Travis John Villanueva
Travis John Villanueva
5,052 Points

word_count.py

So, i tested in worskpace, and i replicate the example and it returns the same result. I dont know what is wrong as the error message says try again. Can you please shed light?

Thanks!

wordcount.py
# E.g. word_count("I do not like it Sam I Am") gets back a dictionary like:
# {'i': 2, 'do': 1, 'it': 1, 'sam': 1, 'like': 1, 'not': 1, 'am': 1}
# Lowercase the string to make it easier.
def word_count(text):
    dict_text = {}
    text_splitted = text.split(" ")
    for i in range(len(text_splitted)):
        text_splitted[i]=text_splitted[i].lower()
    for i in range(len(text_splitted)):
        num_ins = 0
        for a in range(len(text_splitted)):
            if (text_splitted[i] == text_splitted[a]):
                num_ins += 1
        else:
            pass
    dict_text[text_splitted[i]]=num_ins
return dict_text

1 Answer

Steven Parker
Steven Parker
231,269 Points

You're pretty close, but I can see two issues:

First, there's an indentation error on the last two lines.

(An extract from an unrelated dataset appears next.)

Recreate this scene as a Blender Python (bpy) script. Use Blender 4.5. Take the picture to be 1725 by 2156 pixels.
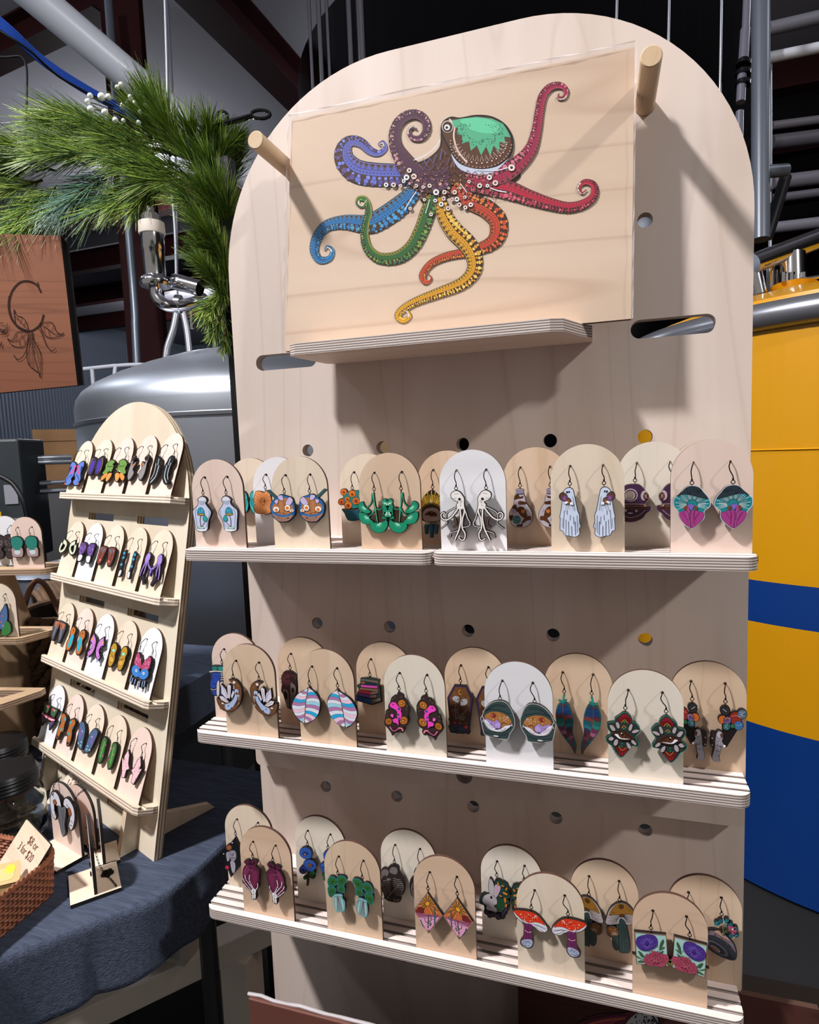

They both need to be indented one more level, otherwise the assignment is outside of the loop and the "return" is completely outside of the function.

Then, when splitting the words, you should split on "all whitespace". To do this, leave the argument to "split" empty. Giving it a space argument causes it to split on individual spaces.

Fix those and you should pass!